• South Asian cultures have an unhealthy obsession with fair skin. But these girls are taking a stand. (Instagram)Source: Instagram
As part of 'Reclaim the Bindi' week that runs from March 8 to 14, three University of Texas students are using the event to also shed light upon another issue close to many South Asian people, the unhealthy cultural obsession with fair skin.
Shami Sivasubramanian

11 Mar 2016 - 11:48 AM  UPDATED 11 Mar 2016 - 11:49 AM

India, China, and several South Asian cultures have an unhealthy beauty standard: that fairer skin is better. 
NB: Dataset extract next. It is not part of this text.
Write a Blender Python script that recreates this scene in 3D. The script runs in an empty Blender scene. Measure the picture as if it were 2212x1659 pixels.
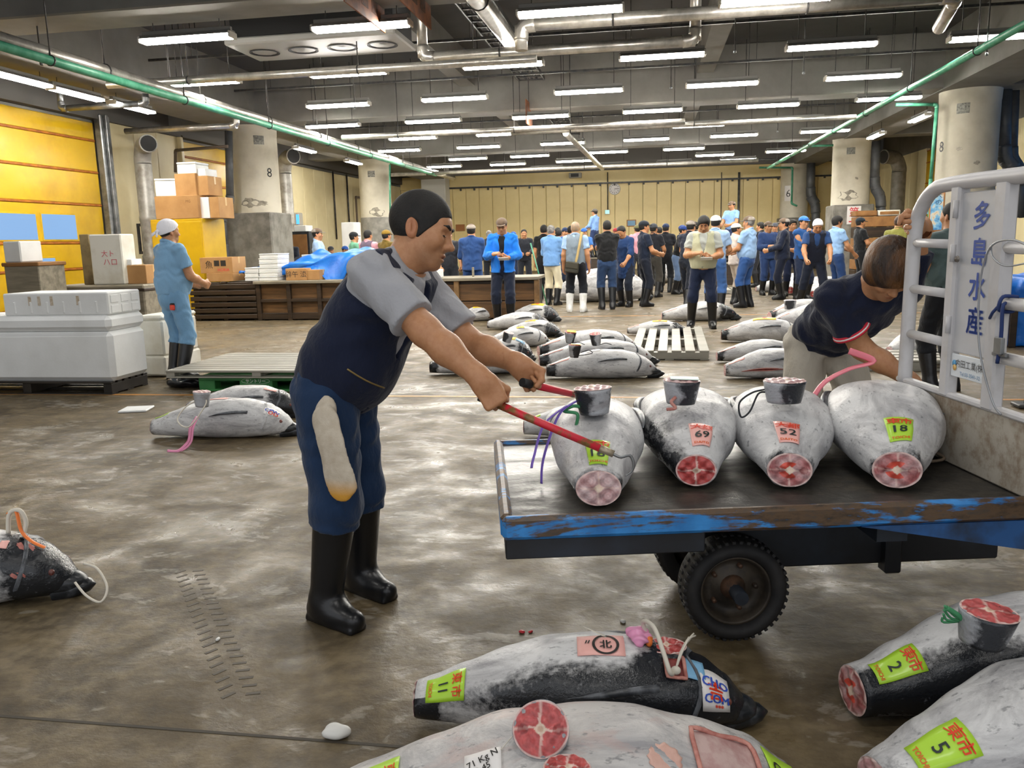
import bpy, bmesh, math, random
import numpy as np
from mathutils import Vector, Matrix, Euler

random.seed(7)
RNG = np.random.default_rng(7)
scene = bpy.context.scene
COL = scene.collection
PI = math.pi

# ------------------------------------------------------------------ camera
FPX, IW, IH = 1775.0, 2212.0, 1659.0
YAW, PITCH, ROLL, CAMH = math.radians(9.43), math.radians(9.87), math.radians(1.455), 1.38
_fw = Vector((-math.sin(YAW)*math.cos(PITCH), math.cos(YAW)*math.cos(PITCH), -math.sin(PITCH)))
_rt = Vector((math.cos(YAW), math.sin(YAW), 0))
_up = _rt.cross(_fw)
_c, _s = math.cos(ROLL), math.sin(ROLL)
_rt, _up = _c*_rt - _s*_up, _s*_rt + _c*_up
cam = bpy.data.cameras.new('camera')
cam.sensor_width = 36.0
cam.lens = FPX/IW*36.0
cam.clip_start, cam.clip_end = 0.05, 200
camo = bpy.data.objects.new('camera', cam)
COL.objects.link(camo)
_m = Matrix.Identity(4)
for i in range(3):
    _m[i][0], _m[i][1], _m[i][2] = _rt[i], _up[i], -_fw[i]
_m[2][3] = CAMH
camo.matrix_world = _m
scene.camera = camo

# a pixel of the photograph turned into a world point on a known plane
def _ray(px, py):
    return _rt*((px-1106)/FPX) + _up*((829.5-py)/FPX) + _fw
def onz(px, py, z=0.0):
    d = _ray(px, py); k = (z-CAMH)/d.z
    return Vector((d.x*k, d.y*k, z))
def ony(px, py, Y):
    d = _ray(px, py); k = Y/d.y
    return Vector((d.x*k, Y, CAMH+d.z*k))
def onx(px, py, X):
    d = _ray(px, py); k = X/d.x
    return Vector((X, d.y*k, CAMH+d.z*k))

# ------------------------------------------------------------------ world, exposure, lamps out of view
W = bpy.data.worlds.new('world'); scene.world = W
W.use_nodes = True
W.node_tree.nodes['Background'].inputs[0].default_value = (0.92, 0.95, 1.0, 1)
W.node_tree.nodes['Background'].inputs[1].default_value = 1.0
scene.view_settings.view_transform = 'Standard'
scene.view_settings.look = 'None'
scene.view_settings.gamma = 1.0
scene.view_settings.exposure = 0.12
scene.view_settings.use_curve_mapping = False
LAMP_E = 108.0
def area(name, loc, sx, sy, power, col=(1, .97, .92), rot=(0, 0, 0)):
    l = bpy.data.lights.new(name, 'AREA'); l.shape = 'RECTANGLE'
    l.size, l.size_y, l.energy, l.color = sx, sy, power, col
    o = bpy.data.objects.new(name, l); o.location = loc; o.rotation_euler = rot
    COL.objects.link(o); return o
for _y in (-1.6, 1.2, 4.0, 6.8):            # the same lamp rows carry on over and behind the photographer
    for _x in (-7.0, -3.4, 0.2, 3.8):
        area('overhead_lamp', (_x, _y, 3.95), 1.2, 0.16, 22)
# ------------------------------------------------------------------ colour and materials
def lin(c):
    if isinstance(c, str):
        c = [int(c[i:i+2], 16)/255 for i in (0, 2, 4)]
    return tuple((x/12.92 if x <= .04045 else ((x+.055)/1.055)**2.4) for x in c) + (1.0,)
_mats = {}
class NT:
    def __init__(s, m):
        s.t = m.node_tree; s.n = s.t.nodes; s.l = s.t.links
        s.b = s.n['Principled BSDF']
        s.tc = s.n.new('ShaderNodeTexCoord')
    def node(s, k, **kw):
        n = s.n.new(k)
        for a, v in kw.items():
            if a.startswith('i_'):
                a = a[2:]; a = int(a) if a.isdigit() else a
                if hasattr(v, 'is_output') or hasattr(v, 'is_linked'): s.l.new(v, n.inputs[a])
                else: n.inputs[a].default_value = v
            else: setattr(n, a, v)
        return n
    def noise(s, scale, detail=4, rough=.55, vec=None, dist=0.0, dims='3D'):
        n = s.node('ShaderNodeTexNoise'); n.inputs['Scale'].default_value = scale
        n.inputs['Detail'].default_value = detail; n.inputs['Roughness'].default_value = rough
        n.inputs['Distortion'].default_value = dist
        s.l.new(vec if vec is not None else s.tc.outputs['Object'], n.inputs['Vector'])
        return n.outputs['Fac']
    def ramp(s, fac, stops, interp='LINEAR'):
        n = s.node('ShaderNodeValToRGB'); cr = n.color_ramp; cr.interpolation = interp
        while len(cr.elements) < len(stops): cr.elements.new(.5)
        for e, (p, c) in zip(cr.elements, stops):
            e.position = p; e.color = c if len(c) == 4 else tuple(c)+(1,)
        s.l.new(fac, n.inputs[0]); return n.outputs[0]
    def mix(s, fac, a, b, mode='MIX'):
        n = s.node('ShaderNodeMix', data_type='RGBA', blend_type=mode)
        for k, v in ((0, fac), (6, a), (7, b)):
            if hasattr(v, 'is_linked'): s.l.new(v, n.inputs[k])
            else: n.inputs[k].default_value = v
        return n.outputs[2]
    def math(s, op, a, b=0.0, clamp=False):
        n = s.node('ShaderNodeMath', operation=op, use_clamp=clamp)
        for k, v in ((0, a), (1, b)):
            if hasattr(v, 'is_linked'): s.l.new(v, n.inputs[k])
            else: n.inputs[k].default_value = v
        return n.outputs[0]
    def bump(s, h, strength=.3, dist=.01):
        n = s.node('ShaderNodeBump'); n.inputs['Strength'].default_value = strength
        n.inputs['Distance'].default_value = dist
        s.l.new(h, n.inputs['Height']); s.l.new(n.outputs[0], s.b.inputs['Normal'])
    def base(s, c):
        if hasattr(c, 'is_linked'): s.l.new(c, s.b.inputs['Base Color'])
        else: s.b.inputs['Base Color'].default_value = c
    def grey(s, v): return (v, v, v, 1)
    def scaled(s, sc):
        n = s.node('ShaderNodeMapping'); n.inputs['Scale'].default_value = sc
        s.l.new(s.tc.outputs['Object'], n.inputs[0]); return n.outputs[0]
def newmat(name):
    m = bpy.data.materials.new(name); m.use_nodes = True
    return m, NT(m)
def mat(name, c, rough=.55, metal=0.0, c2=None, sc=6, lo=.4, hi=.65, bump=0, bsc=40, bdist=.004, coat=0, spec=None, sheen=0, sss=0, stretch=None):
    """a plain surface: colour c, worn patches of colour c2, fine relief"""
    if name in _mats: return _mats[name]
    m, t = newmat(name)
    t.b.inputs['Roughness'].default_value = rough; t.b.inputs['Metallic'].default_value = metal
    if coat: t.b.inputs['Coat Weight'].default_value = coat; t.b.inputs['Coat Roughness'].default_value = .15
    if spec is not None: t.b.inputs['Specular IOR Level'].default_value = spec
    if sheen: t.b.inputs['Sheen Weight'].default_value = sheen
    if sss:
        t.b.inputs['Subsurface Weight'].default_value = sss; t.b.inputs['Subsurface Radius'].default_value = (.012, .005, .003)
    v = t.scaled(stretch) if stretch else None
    if c2 is not None:
        t.base(t.ramp(t.noise(sc, 5, .6, v), [(lo, lin(c)), (hi, lin(c2))]))
    else: t.base(lin(c))
    if bump: t.bump(t.noise(bsc, 4, .6, v), bump, bdist)
    _mats[name] = m; return m
def emat(name, c, e):
    if name in _mats: return _mats[name]
    m, t = newmat(name); t.base((0, 0, 0, 1))
    t.b.inputs['Emission Color'].default_value = lin(c); t.b.inputs['Emission Strength'].default_value = e
    _mats[name] = m; return m

# ------------------------------------------------------------------ objects
def link(name, data, parent=None, loc=None, rot=None):
    o = bpy.data.objects.new(name, data); COL.objects.link(o)
    if parent is not None: o.parent = parent
    if loc is not None: o.location = loc
    if rot is not None: o.rotation_euler = rot
    return o
def tag(o, label, cat, group=None):
    o['label'] = label; o['category'] = cat
    if group: o['group'] = group
    return o
def thing(name, label, cat, loc=(0, 0, 0), rz=0.0, group=None):
    o = link(name, None, None, loc, (0, 0, rz)); o.empty_display_size = .1
    return tag(o, label, cat, group)
def struct(o):
    o['kind'] = 'structure'; return o
def copy_thing(o, label=None, loc=None, rz=None, parent=None):
    c = o.copy(); COL.objects.link(c)
    if parent is not None: c.parent = parent
    if label: c['label'] = label
    if loc is not None: c.location = loc
    if rz is not None: c.rotation_euler = (0, 0, rz)
    for ch in o.children: copy_thing(ch, parent=c)
    return c
def mesh(name, V, F, m, parent=None, smooth=False, loc=None, rot=None, fm=None):
    me = bpy.data.meshes.new(name)
    if isinstance(V, np.ndarray) and isinstance(F, np.ndarray):
        me.vertices.add(len(V)); me.vertices.foreach_set('co', np.ascontiguousarray(V, dtype=np.float32).ravel())
        k = F.shape[1]
        me.loops.add(F.size); me.loops.foreach_set('vertex_index', np.ascontiguousarray(F, dtype=np.int32).ravel())
        me.polygons.add(len(F)); me.polygons.foreach_set('loop_start', np.arange(0, F.size, k, dtype=np.int32))
        me.update(calc_edges=True)
    else:
        me.from_pydata([tuple(v) for v in V], [], [tuple(int(i) for i in f) for f in F])
    for x in (m if isinstance(m, (list, tuple)) else [m]): me.materials.append(x)
    if fm is not None: me.polygons.foreach_set('material_index', np.asarray(fm, dtype=np.int32))
    if smooth: me.polygons.foreach_set('use_smooth', np.ones(len(me.polygons), dtype=bool))
    me.update()
    return link(name, me, parent, loc, rot)
def frame_of(d, up=(0, 0, 1)):
    """rotation whose X axis is d"""
    x = Vector(d).normalized(); u = Vector(up)
    if abs(x.dot(u)) > .98: u = Vector((0, 1, 0))
    y = u.cross(x).normalized(); z = x.cross(y)
    return Matrix((x, y, z)).transposed()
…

But even with the diaspora spreading far and wide, the mindset hasn't changed. Young girls and boys of Subcontinental and Asian descent are encouraged to stay indoors when it's sunny, to exfoliate often, and to use products to maintain a fair skin tone. 

These South Asian countries have a large market for skin-lightening creams, with ads claiming to brighten skin tones by several shades appearing all too frequently in mainstream media. Even popular western brands like Nivea, Dove and Vaseline sells products marketed with fairness enhancing qualities in these countries.

But one brand dominating the market is the Indian 'Fair and Lovely' a fairness "vitamin" cream.

Above is a still from a 'Fair and Lovely' television ad. Notice how the woman's expression changes from sad to happy as her skin tone brightens?

The brand also has a men's version of the product, 'Fair and Handsome'. These creams are endorsed by several top celebrities, adding to the turmoil and insecurity faced by many dark-skinned youths of these cultural backgrounds.

So three University of Texas students decided to take a stand, publishing a photo series on Instagram titled 'Unfair and Lovely'.

The project began when one of the three friends, Pax Jones, took photos of Mirusha Yogarajah and her sister Yanusha.

The photoshoot featured the two dark-skinned sisters confidently embracing both their western and South Asian cultures. They wore fusion clothing - Indian outfits with western accessories and vice versa - and posed powerfully for the series.



“We decided to name the series Unfair and Lovely in order to address the hyphenated identities of people of colour in the West, and colourism in the black and brown communities,” Mirusha tells PRI.



Their campaign resulted in the hashtag #unfairandlovely trending on both Instagram and Twitter, with several dark-skinned women showing solidarity by sharing their own selfies.

The movement leverages support from the current 'Reclaim the Bindi' week which takes place until March 14. The week advocates against the cultural appropriation of the Hindu custom. 

The campaign also coincided with International Women's Day on March 8.